### Aim of the task
Your task is to repeat the lines below exactly, excluding any pictures they contain.

### Dataset content
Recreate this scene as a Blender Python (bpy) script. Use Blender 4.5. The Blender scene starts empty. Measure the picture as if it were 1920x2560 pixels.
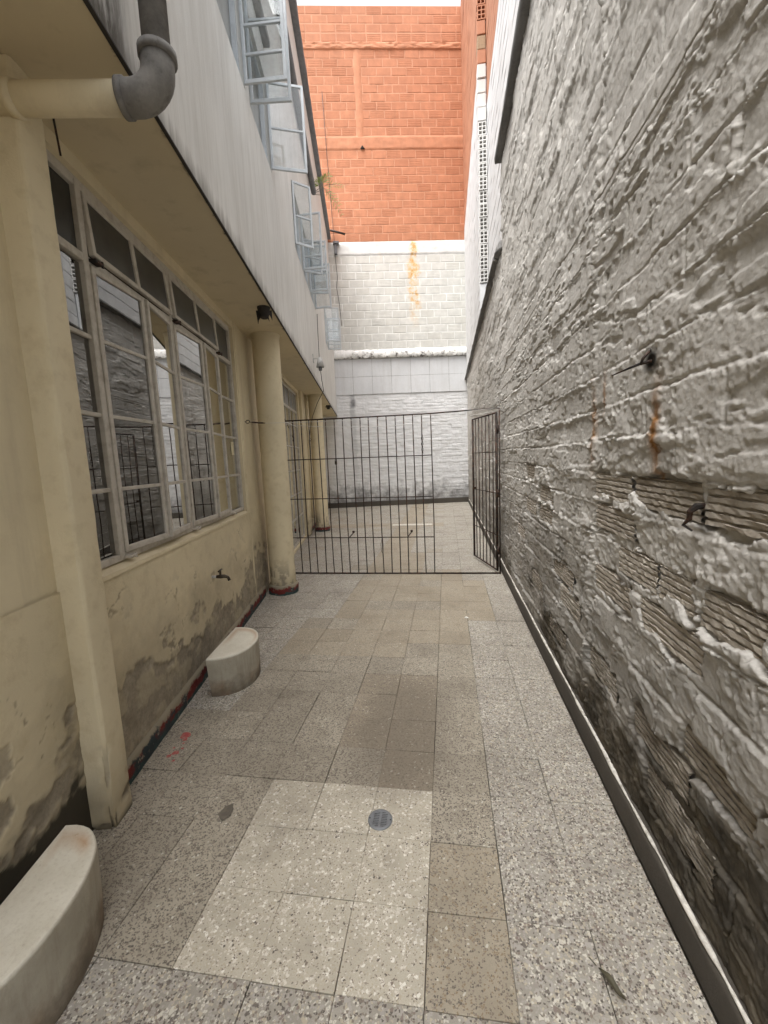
import bpy, math, random
import numpy as np
from mathutils import Matrix, Vector
random.seed(7); RNG = np.random.RandomState(11)
SC = bpy.context.scene
COL = SC.collection
rad = math.radians

# ------------------------------------------------------------------ camera
F_PX = 1036.7; PITCH = rad(7.27); ROLL = rad(2.44); YAW = rad(8.8); HALF = rad(11.3)
def make_camera():
    cd = bpy.data.cameras.new('camera'); cam = bpy.data.objects.new('camera', cd); COL.objects.link(cam)
    cd.sensor_fit = 'HORIZONTAL'; cd.sensor_width = 36.0; cd.lens = F_PX / 1920 * 36.0
    cd.clip_start = 0.02; cd.clip_end = 600
    c, s = math.cos(PITCH), math.sin(PITCH)
    fwd = Vector((0, c, -s)); dn = Vector((0, -s, -c)); rt = Vector((1, 0, 0))
    cr, sr = math.cos(ROLL), math.sin(ROLL)
    x = cr * rt + sr * dn; y = -sr * rt + cr * dn
    m = Matrix.Identity(4)
    for i in range(3):
        m[i][0] = x[i]; m[i][1] = -y[i]; m[i][2] = -fwd[i]
    m = Matrix.Translation((0, 0, 1.5)) @ Matrix.Rotation(YAW, 4, 'Z') @ m
    cam.matrix_world = m
    SC.camera = cam
make_camera()
# ------------------------------------------------------------------ sky, sun, exposure
SUN_EL, SUN_ROT = rad(66), rad(215)
def make_light():
    w = bpy.data.worlds.new('World'); SC.world = w; w.use_nodes = True
    nt = w.node_tree; nt.nodes.clear()
    out = nt.nodes.new('ShaderNodeOutputWorld'); bg = nt.nodes.new('ShaderNodeBackground')
    sky = nt.nodes.new('ShaderNodeTexSky'); sky.sky_type = 'NISHITA'; sky.sun_disc = False
    sky.sun_elevation = SUN_EL; sky.sun_rotation = SUN_ROT
    sky.air_density = 1.0; sky.dust_density = 4.0; sky.ozone_density = 1.0
    hs = nt.nodes.new('ShaderNodeHueSaturation'); hs.inputs['Saturation'].default_value = 0.22
    nt.links.new(sky.outputs[0], hs.inputs['Color']); nt.links.new(hs.outputs[0], bg.inputs['Color'])
    bg.inputs['Strength'].default_value = 0.15
    nt.links.new(bg.outputs[0], out.inputs[0])
    ld = bpy.data.lights.new('sun', 'SUN'); ld.energy = 1.5; ld.angle = rad(60); ld.color = (1.0, 0.98, 0.95)
    lo = bpy.data.objects.new('sun', ld); COL.objects.link(lo)
    az = SUN_ROT
    d = Vector((math.sin(az) * math.cos(SUN_EL), math.cos(az) * math.cos(SUN_EL), math.sin(SUN_EL)))
    lo.rotation_euler = d.to_track_quat('Z', 'Y').to_euler(); lo.location = (0, 0, 30)
make_light()
SC.view_settings.view_transform = 'Standard'; SC.view_settings.look = 'None'
SC.view_settings.exposure = 1.66; SC.view_settings.gamma = 1.0
SC.view_settings.use_curve_mapping = False
SC.render.engine = 'CYCLES'
SC.cycles.max_bounces = 10; SC.cycles.diffuse_bounces = 5; SC.cycles.glossy_bounces = 3; SC.cycles.transparent_max_bounces = 24
SC.cycles.use_denoising = True; SC.cycles.use_adaptive_sampling = True; SC.cycles.adaptive_threshold = 0.02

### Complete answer
Recreate this scene as a Blender Python (bpy) script. Use Blender 4.5. The Blender scene starts empty. Measure the picture as if it were 1920x2560 pixels.
import bpy, math, random
import numpy as np
from mathutils import Matrix, Vector
random.seed(7); RNG = np.random.RandomState(11)
SC = bpy.context.scene
COL = SC.collection
rad = math.radians

# ------------------------------------------------------------------ camera
F_PX = 1036.7; PITCH = rad(7.27); ROLL = rad(2.44); YAW = rad(8.8); HALF = rad(11.3)
def make_camera():
    cd = bpy.data.cameras.new('camera'); cam = bpy.data.objects.new('camera', cd); COL.objects.link(cam)
    cd.sensor_fit = 'HORIZONTAL'; cd.sensor_width = 36.0; cd.lens = F_PX / 1920 * 36.0
    cd.clip_start = 0.02; cd.clip_end = 600
    c, s = math.cos(PITCH), math.sin(PITCH)
    fwd = Vector((0, c, -s)); dn = Vector((0, -s, -c)); rt = Vector((1, 0, 0))
    cr, sr = math.cos(ROLL), math.sin(ROLL)
    x = cr * rt + sr * dn; y = -sr * rt + cr * dn
    m = Matrix.Identity(4)
    for i in range(3):
        m[i][0] = x[i]; m[i][1] = -y[i]; m[i][2] = -fwd[i]
    m = Matrix.Translation((0, 0, 1.5)) @ Matrix.Rotation(YAW, 4, 'Z') @ m
    cam.matrix_world = m
    SC.camera = cam
make_camera()
# ------------------------------------------------------------------ sky, sun, exposure
SUN_EL, SUN_ROT = rad(66), rad(215)
def make_light():
    w = bpy.data.worlds.new('World'); SC.world = w; w.use_nodes = True
    nt = w.node_tree; nt.nodes.clear()
    out = nt.nodes.new('ShaderNodeOutputWorld'); bg = nt.nodes.new('ShaderNodeBackground')
    sky = nt.nodes.new('ShaderNodeTexSky'); sky.sky_type = 'NISHITA'; sky.sun_disc = False
    sky.sun_elevation = SUN_EL; sky.sun_rotation = SUN_ROT
    sky.air_density = 1.0; sky.dust_density = 4.0; sky.ozone_density = 1.0
    hs = nt.nodes.new('ShaderNodeHueSaturation'); hs.inputs['Saturation'].default_value = 0.22
    nt.links.new(sky.outputs[0], hs.inputs['Color']); nt.links.new(hs.outputs[0], bg.inputs['Color'])
    bg.inputs['Strength'].default_value = 0.15
    nt.links.new(bg.outputs[0], out.inputs[0])
    ld = bpy.data.lights.new('sun', 'SUN'); ld.energy = 1.5; ld.angle = rad(60); ld.color = (1.0, 0.98, 0.95)
    lo = bpy.data.objects.new('sun', ld); COL.objects.link(lo)
    az = SUN_ROT
    d = Vector((math.sin(az) * math.cos(SUN_EL), math.cos(az) * math.cos(SUN_EL), math.sin(SUN_EL)))
    lo.rotation_euler = d.to_track_quat('Z', 'Y').to_euler(); lo.location = (0, 0, 30)
make_light()
SC.view_settings.view_transform = 'Standard'; SC.view_settings.look = 'None'
SC.view_settings.exposure = 1.66; SC.view_settings.gamma = 1.0
SC.view_settings.use_curve_mapping = False
SC.render.engine = 'CYCLES'
SC.cycles.max_bounces = 10; SC.cycles.diffuse_bounces = 5; SC.cycles.glossy_bounces = 3; SC.cycles.transparent_max_bounces = 24
SC.cycles.use_denoising = True; SC.cycles.use_adaptive_sampling = True; SC.cycles.adaptive_threshold = 0.02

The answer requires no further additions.